Authorities report that the Sei whale — the third-largest species of plankton-eating marine mammals on the planet — washed up near the docks close to 58th Street around 9:30 am Monday. Police contacted the Army Corps of Engineers, which sent a crane-equipped drift-collection vessel to tow away the expired carcass at 9:45 am.

“The Corps of Engineers is committed to working with our partners in and around the New York Harbor to collect items, whether it’s a deceased whale or driftwood or other drift and debris, that could potentially be hazardous to marine navigation,” said spokesman Chris Gardner.

The Corps brought the body to New Jersey, where professionals from the Riverhead Foundation and Marine Mammal Stranding Center will perform an autopsy to determine cause of death.

Eyewitnesses told our sister publication the New York Post that the beast appeared to have a large gash across its body. Experts told the Post that the Hudson River is along the Sei whale’s normal migratory route. But Gardner said it was abnormal to find a whale past the Narrows — except when accidentally struck by a boat and dragged in.

“Whales generally do not naturally swim in the harbor, though it’s often the case that a whale found in the harbor like this has been brought into the harbor on the bow of a large vessel,” said Gardner, though he added that there is no evidence that this is what happened to the cetacean discovered this morning.
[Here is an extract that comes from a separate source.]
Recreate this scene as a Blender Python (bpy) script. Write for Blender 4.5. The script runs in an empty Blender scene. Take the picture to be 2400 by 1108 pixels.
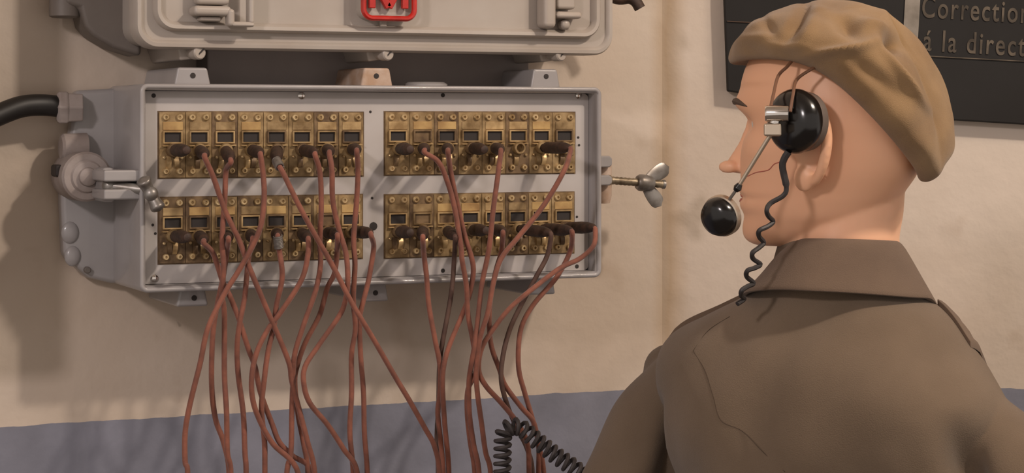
import bpy, bmesh, math, random
from math import sin, cos, pi, radians, sqrt, atan, exp
from mathutils import Vector, Matrix, noise
random.seed(7)
C = bpy.context.scene.collection
SC = bpy.context.scene

# ------------------------------------------------------------------ camera
F_PX, HY = 4800.0, 290.0
YAW = atan(2161.0 / F_PX)
CD, CZ = 2.4, 1.6
cam = bpy.data.cameras.new('camera')
cam.sensor_width = 36.0
cam.lens = F_PX / 2400 * 36
cam.shift_y = -(554 - HY) / 2400
cam.clip_start = 0.02
co = bpy.data.objects.new('camera', cam); C.objects.link(co)
co.location = (0, -CD, CZ)
co.rotation_euler = (pi / 2, 0, -YAW)
SC.camera = co

# ------------------------------------------------------------------ light
SC.view_settings.view_transform = 'Standard'
SC.view_settings.look = 'None'
SC.view_settings.exposure = 0.08
SC.view_settings.gamma = 1.0
SC.view_settings.use_curve_mapping = False
w = bpy.data.worlds.new('world'); SC.world = w; w.use_nodes = True
w.node_tree.nodes['Background'].inputs[0].default_value = (1.0, 0.88, 0.79, 1)
w.node_tree.nodes['Background'].inputs[1].default_value = 0.60

def area(name, loc, target, size, power, color):
    l = bpy.data.lights.new(name, 'AREA'); l.shape = 'DISK'; l.size = size
    l.energy = power; l.color = color
    o = bpy.data.objects.new(name, l); C.objects.link(o)
    o.location = loc
    o.rotation_euler = (Vector(target) - Vector(loc)).to_track_quat('-Z', 'Y').to_euler()
    return o
area('area_lamp', (1.75, -1.85, 3.0), (0.9, 0, 1.5), 0.12, 25, (1.0, 0.86, 0.73))
area('area_lamp', (-1.25, -2.15, 2.62), (0.8, 0, 1.3), 0.28, 23, (1.0, 0.89, 0.87))
area('area_lamp', (2.1, -1.9, 3.15), (1.3, -0.4, 1.5), 0.4, 16, (1.0, 0.82, 0.66))  # unseen fill light, added to brighten the mannequin

# ------------------------------------------------------------------ maths
def P(px, py, d):                       # pixel -> point on the plane d metres in front of the main wall
    u = (px - 1200) / F_PX; v = -(py - HY) / F_PX
    dx = sin(YAW) + u * cos(YAW); dy = cos(YAW) - u * sin(YAW)
    t = (CD - d) / dy
    return Vector((t * dx, -d, CZ + t * v))
def Q(px, py, t):                       # pixel -> point at view depth t
    u = (px - 1200) / F_PX; v = -(py - HY) / F_PX
    return Vector((t * (sin(YAW) + u * cos(YAW)), -CD + t * (cos(YAW) - u * sin(YAW)), CZ + t * v))
def lerp(a, b, t): return a + (b - a) * t
def interp(xs, ys, x):                  # smooth curve through the samples
    n = len(xs)
    if x <= xs[0]: return ys[0]
    if x >= xs[-1]: return ys[-1]
    i = max(k for k in range(n-1) if xs[k] <= x)
    def sl(k):
        if k == 0 or k == n-1: return 0.0
        a = (ys[k]-ys[k-1])/(xs[k]-xs[k-1]); b = (ys[k+1]-ys[k])/(xs[k+1]-xs[k])
        return (ys[k+1]-ys[k-1])/(xs[k+1]-xs[k-1]) if a*b > 0 else 0.0
    h = xs[i+1]-xs[i]; t = (x-xs[i])/h; t2, t3 = t*t, t*t*t
    return ys[i]*(2*t3-3*t2+1) + sl(i)*h*(t3-2*t2+t) + ys[i+1]*(3*t2-2*t3) + sl(i+1)*h*(t3-t2)
def lin(c):
    r = []
    for v in c:
        v /= 255.0
        r.append(v / 12.92 if v <= .04045 else ((v + .055) / 1.055) ** 2.4)
    return (*r, 1)
def crom(pts, n=8):                     # catmull-rom through points
    p = [pts[0] * 2 - pts[1]] + list(pts) + [pts[-1] * 2 - pts[-2]]
    out = []
    for i in range(1, len(p) - 2):
        for k in range(n):
            t = k / n; a, b, c, d = p[i-1], p[i], p[i+1], p[i+2]
            out.append(.5 * ((2*b) + (c-a)*t + (2*a-5*b+4*c-d)*t*t + (3*b-a-3*c+d)*t*t*t))
    out.append(p[-2].copy())
    return out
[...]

This is far from the first time that a warm-blooded creature from the deep has died on Brooklyn’s shores. A baby Minke whale, nicknamed “Sludgie,” famously meandered into the Gowanus Canal in 2007 and died after striking submerged rocks. Sludgie’s skull returned to the neighborhood as part of an educational exhibit in January.

Numerous dolphins have expired in the borough, most recently in November of last year, when one died in the Coney Island Creek. Another dolphin died in the fetid Gowanus Canal in January 2013, and two more were found dead on Coney Island beach last year — a baby in February and an adult last July. And a dolphin swam up the noxious Newtown Creek to its death in 2010.